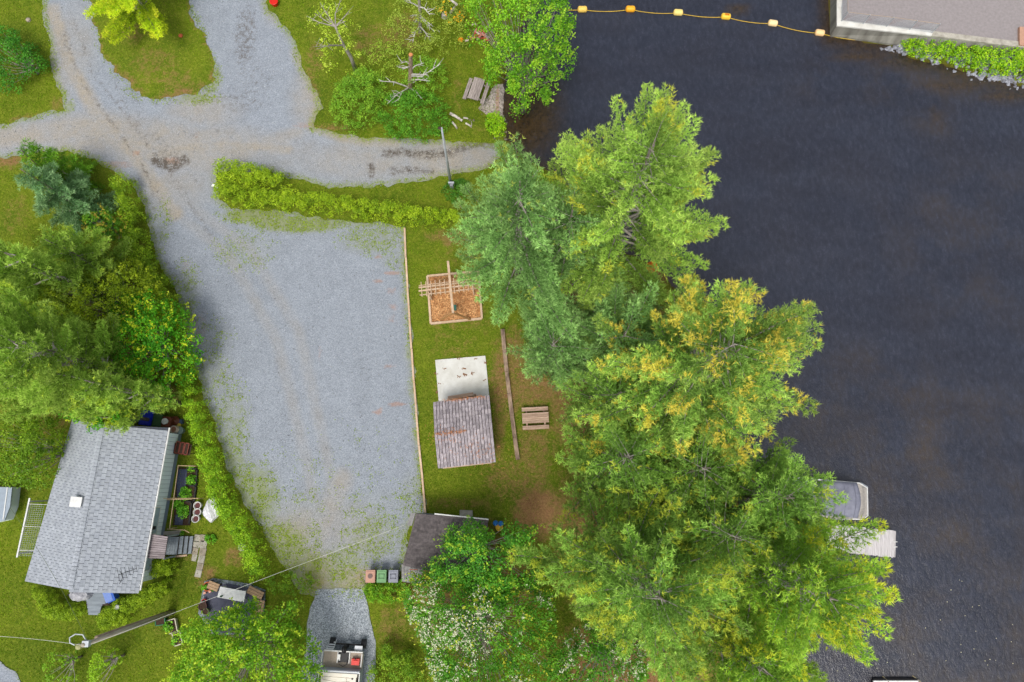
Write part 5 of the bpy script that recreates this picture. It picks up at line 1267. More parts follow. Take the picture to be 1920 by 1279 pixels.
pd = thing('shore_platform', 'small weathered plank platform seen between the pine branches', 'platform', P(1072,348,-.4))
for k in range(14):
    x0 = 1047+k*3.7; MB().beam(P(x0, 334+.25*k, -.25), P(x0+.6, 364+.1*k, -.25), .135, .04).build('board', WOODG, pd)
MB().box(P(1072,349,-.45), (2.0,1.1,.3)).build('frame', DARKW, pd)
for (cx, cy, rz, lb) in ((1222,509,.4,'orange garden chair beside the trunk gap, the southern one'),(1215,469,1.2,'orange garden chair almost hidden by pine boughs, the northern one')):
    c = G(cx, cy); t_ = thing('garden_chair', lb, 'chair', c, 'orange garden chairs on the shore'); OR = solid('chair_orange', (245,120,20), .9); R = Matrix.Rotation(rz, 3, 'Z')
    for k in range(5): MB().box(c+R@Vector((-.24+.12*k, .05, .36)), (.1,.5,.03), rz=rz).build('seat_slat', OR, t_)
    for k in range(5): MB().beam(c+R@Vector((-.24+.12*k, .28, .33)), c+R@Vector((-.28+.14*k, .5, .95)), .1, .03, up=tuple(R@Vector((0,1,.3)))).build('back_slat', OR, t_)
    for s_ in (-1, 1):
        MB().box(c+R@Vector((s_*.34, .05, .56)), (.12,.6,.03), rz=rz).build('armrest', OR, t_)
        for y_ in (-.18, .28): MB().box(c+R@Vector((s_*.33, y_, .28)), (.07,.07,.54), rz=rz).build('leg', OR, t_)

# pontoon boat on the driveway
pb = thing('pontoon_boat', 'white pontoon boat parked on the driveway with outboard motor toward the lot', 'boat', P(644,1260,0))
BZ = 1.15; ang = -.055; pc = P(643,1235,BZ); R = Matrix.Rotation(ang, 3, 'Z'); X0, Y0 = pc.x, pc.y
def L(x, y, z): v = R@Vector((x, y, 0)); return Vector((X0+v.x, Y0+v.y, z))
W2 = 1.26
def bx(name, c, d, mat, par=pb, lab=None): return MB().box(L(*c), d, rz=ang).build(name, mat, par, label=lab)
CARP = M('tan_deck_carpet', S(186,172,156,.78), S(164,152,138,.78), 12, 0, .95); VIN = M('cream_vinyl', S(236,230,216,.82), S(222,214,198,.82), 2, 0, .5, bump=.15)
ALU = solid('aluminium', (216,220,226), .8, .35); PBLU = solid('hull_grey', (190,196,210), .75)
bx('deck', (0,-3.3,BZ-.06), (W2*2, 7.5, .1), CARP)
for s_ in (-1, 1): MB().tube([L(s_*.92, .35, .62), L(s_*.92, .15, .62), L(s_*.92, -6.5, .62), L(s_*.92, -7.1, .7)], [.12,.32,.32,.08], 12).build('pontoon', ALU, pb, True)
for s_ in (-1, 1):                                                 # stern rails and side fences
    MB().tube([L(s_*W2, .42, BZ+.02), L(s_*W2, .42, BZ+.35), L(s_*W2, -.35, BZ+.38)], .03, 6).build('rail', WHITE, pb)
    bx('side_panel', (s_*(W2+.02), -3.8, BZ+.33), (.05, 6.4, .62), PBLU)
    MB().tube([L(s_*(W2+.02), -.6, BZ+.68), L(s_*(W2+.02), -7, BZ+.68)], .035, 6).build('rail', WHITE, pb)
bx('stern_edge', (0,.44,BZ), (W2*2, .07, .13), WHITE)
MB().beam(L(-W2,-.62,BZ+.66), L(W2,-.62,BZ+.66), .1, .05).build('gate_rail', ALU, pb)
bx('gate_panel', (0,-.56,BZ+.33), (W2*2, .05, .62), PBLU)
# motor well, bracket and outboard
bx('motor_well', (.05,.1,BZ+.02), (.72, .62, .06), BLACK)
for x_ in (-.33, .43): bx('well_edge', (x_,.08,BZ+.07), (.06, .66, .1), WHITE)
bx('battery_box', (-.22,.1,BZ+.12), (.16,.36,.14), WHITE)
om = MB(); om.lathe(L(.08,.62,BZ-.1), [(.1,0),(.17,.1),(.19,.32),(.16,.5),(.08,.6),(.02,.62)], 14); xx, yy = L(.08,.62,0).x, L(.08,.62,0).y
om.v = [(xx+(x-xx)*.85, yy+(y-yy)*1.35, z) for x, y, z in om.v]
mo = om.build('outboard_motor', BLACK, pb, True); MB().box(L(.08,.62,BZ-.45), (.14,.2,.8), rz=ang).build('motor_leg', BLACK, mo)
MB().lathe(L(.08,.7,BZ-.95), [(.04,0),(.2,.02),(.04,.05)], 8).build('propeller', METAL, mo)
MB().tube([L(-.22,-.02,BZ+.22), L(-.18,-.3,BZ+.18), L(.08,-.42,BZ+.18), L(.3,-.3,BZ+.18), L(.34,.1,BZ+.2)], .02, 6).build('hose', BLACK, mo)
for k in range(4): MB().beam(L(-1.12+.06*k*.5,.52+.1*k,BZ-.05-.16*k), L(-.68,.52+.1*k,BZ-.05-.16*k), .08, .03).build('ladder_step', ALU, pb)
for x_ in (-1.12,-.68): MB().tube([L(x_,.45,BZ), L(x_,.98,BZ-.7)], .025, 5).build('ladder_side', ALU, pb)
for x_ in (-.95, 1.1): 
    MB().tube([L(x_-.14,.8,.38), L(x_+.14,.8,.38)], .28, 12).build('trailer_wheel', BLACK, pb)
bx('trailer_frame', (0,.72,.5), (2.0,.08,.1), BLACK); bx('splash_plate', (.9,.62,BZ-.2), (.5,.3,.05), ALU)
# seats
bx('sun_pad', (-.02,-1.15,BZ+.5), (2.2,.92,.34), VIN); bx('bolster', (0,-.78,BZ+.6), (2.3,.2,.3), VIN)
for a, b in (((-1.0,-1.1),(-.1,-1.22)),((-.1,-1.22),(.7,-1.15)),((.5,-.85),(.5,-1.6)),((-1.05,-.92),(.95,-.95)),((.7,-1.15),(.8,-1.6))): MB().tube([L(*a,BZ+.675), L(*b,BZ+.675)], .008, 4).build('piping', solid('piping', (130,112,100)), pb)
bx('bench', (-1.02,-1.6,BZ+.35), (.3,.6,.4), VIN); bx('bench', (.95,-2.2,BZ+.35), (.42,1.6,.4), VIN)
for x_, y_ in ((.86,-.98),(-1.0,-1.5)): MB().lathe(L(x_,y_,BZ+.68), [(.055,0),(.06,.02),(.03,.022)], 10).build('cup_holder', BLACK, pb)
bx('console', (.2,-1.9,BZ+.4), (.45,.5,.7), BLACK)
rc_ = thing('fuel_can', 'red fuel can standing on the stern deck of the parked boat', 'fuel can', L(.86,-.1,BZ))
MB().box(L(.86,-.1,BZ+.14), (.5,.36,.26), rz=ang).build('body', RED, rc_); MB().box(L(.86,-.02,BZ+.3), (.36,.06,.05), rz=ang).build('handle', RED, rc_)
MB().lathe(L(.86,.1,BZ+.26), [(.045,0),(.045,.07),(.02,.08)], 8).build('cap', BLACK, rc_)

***

REQUIREMENT:
Return nothing but the lines running from the start of the data to the line with "rz=rz).build('leg', OR, t_)", please, both ends included and no pictures.

ANSWER TO THIS TASK:
Write part 5 of the bpy script that recreates this picture. It picks up at line 1267. More parts follow. Take the picture to be 1920 by 1279 pixels.
pd = thing('shore_platform', 'small weathered plank platform seen between the pine branches', 'platform', P(1072,348,-.4))
for k in range(14):
    x0 = 1047+k*3.7; MB().beam(P(x0, 334+.25*k, -.25), P(x0+.6, 364+.1*k, -.25), .135, .04).build('board', WOODG, pd)
MB().box(P(1072,349,-.45), (2.0,1.1,.3)).build('frame', DARKW, pd)
for (cx, cy, rz, lb) in ((1222,509,.4,'orange garden chair beside the trunk gap, the southern one'),(1215,469,1.2,'orange garden chair almost hidden by pine boughs, the northern one')):
    c = G(cx, cy); t_ = thing('garden_chair', lb, 'chair', c, 'orange garden chairs on the shore'); OR = solid('chair_orange', (245,120,20), .9); R = Matrix.Rotation(rz, 3, 'Z')
    for k in range(5): MB().box(c+R@Vector((-.24+.12*k, .05, .36)), (.1,.5,.03), rz=rz).build('seat_slat', OR, t_)
    for k in range(5): MB().beam(c+R@Vector((-.24+.12*k, .28, .33)), c+R@Vector((-.28+.14*k, .5, .95)), .1, .03, up=tuple(R@Vector((0,1,.3)))).build('back_slat', OR, t_)
    for s_ in (-1, 1):
        MB().box(c+R@Vector((s_*.34, .05, .56)), (.12,.6,.03), rz=rz).build('armrest', OR, t_)
        for y_ in (-.18, .28): MB().box(c+R@Vector((s_*.33, y_, .28)), (.07,.07,.54), rz=rz).build('leg', OR, t_)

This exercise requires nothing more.